On March 12, 2012, Superior Court of Québec Justice Martin Dallaire handed down an important environmental protection ruling regarding protection and compensation of Quebec's wetlands.1 The primary components of this ruling are as follows:

  • Directive No. 06-01 concerning compensation for loss of wetlands as a condition for issuance of a certificate of authorization is null and void.
  • Directive No. 06-01 alters or limits the fundamental right to free disposition of property provided in Section 6 of the Charter of Human Rights and Freedoms and, the compensation required by the directive is therefore illegal.
  • The Minister's use of discretionary power in matters of environmental protection should take economic viability into account, as well as the potential development that a project could bring to a region.

The Facts

Under Section 22, paragraph 2 of the Environmental Quality Act ("EQA"), les Atocas de l'Érable Inc. (the "Applicant") must obtain a certificate of authorization in order to proceed with an enlargement project that could affect wetland areas.

In November 2007, the Applicant filed an application with the Ministère du Développement durable, de l'Environnement et des Parcs (Quebec's Sustainable Development, Environment and Parks Ministry, the "MDDEP") to obtain the necessary certificate of authorization.
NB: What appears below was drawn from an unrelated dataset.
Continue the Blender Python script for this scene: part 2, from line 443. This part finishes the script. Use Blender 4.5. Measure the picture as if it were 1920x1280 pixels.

Steps were taken and the MDDEP's representatives applied Directive No. 06-01, which is not a public directive. The Directive required the civil servants to see with the applicants whether the project could be avoided, whether alternatives to the project exist, or whether its environmental impact could be minimized and its negative effects compensated with wetlands of similar quality (avoid, minimize or compensate). In March 2011, with negotiations having come to a standstill, the Applicant filed a motion asking the court to issue the certificate of authorization.

A Premature Request

The MDDEP started by pointing out that filing the motion was premature, as the Minister had not yet made a decision on issuance of the certificate, the file being suspended since April 2011. The Court, however, did not share the MDDEP's opinion, and Dallaire J. found that the Minister had omitted or refused to make the decision, thus entitling the Applicant to exercise a recourse under Article 844 of the Code of Civil Procedure.

The Project is Subject to Article 22 EQA

The Applicant claimed that it did not actually have to comply with Section 22, paragraph 2 of the EQA, as it could benefit from various exemptions by qualifying its project differently. Dallaire J. disagreed and ruled that the Applicant's project was subject to Section 22, paragraph 2 of the EQA.

Directive No. 06-01 and The Minister's Use of Discretionary Power

Dallaire J. then reviewed the case law and reiterated that the EQA is a public policy statute that grants the Minister broad discretionary powers in the implementation of directives to guide its application. He pointed out however that the Minister's discretionary power is not absolute, and that Directive No. 06-01 went too far. Dallaire J. also found that the Minister, in suggesting in a Directive that obtaining a certificate of authorization be "avoided," had overstepped the limits of the powers conferred upon him by the EQA. He ruled that one cannot have a law that enables an individual to obtain a certificate of authorization while also allowing the Minister to encourage this same individual to refrain from obtaining the certificate required by that law.

Infringement of the Fundamental Right to Free Disposition of Property of Article 6 of the Charter of Human Rights and Freedoms

Dallaire J. also found that the Directive limited the right to free disposition of property, a fundamental right protected by both the Charter of Human Rights and Freedoms and the Civil Code of Québec. Infringement is inferred from the fact that the Directive required the Applicant to partially relinquish disposition of its property or to compensate the MDDEP by voluntarily exchanging certain properties.

That said, while the Court acknowledged that the MDDEP had abused its discretionary power and that the Directive was not valid, it refused to issue a certificate of authorization in the Minister's stead. The MDDEP was ordered to review the file as though Directive No. 06-01 did not exist and to issue a decision within four months of the ruling.


This decision means that the MDDEP will have to revisit the way in which it uses administrative tools to apply the EQA and its related regulations, and its scope extends far beyond mere protection of wetlands. The directives, guidelines and policies that the MDDEP uses will have to be incorporated into the EQA or its regulations in order to be enforceable.

The MDDEP has until April 12 to appeal the decision.


1 Atocas de l'Érable Inc. v. Québec (Procureur général) (Ministère du Développement durable, de l'Environnement et des Parcs), 2012 QCCS 912.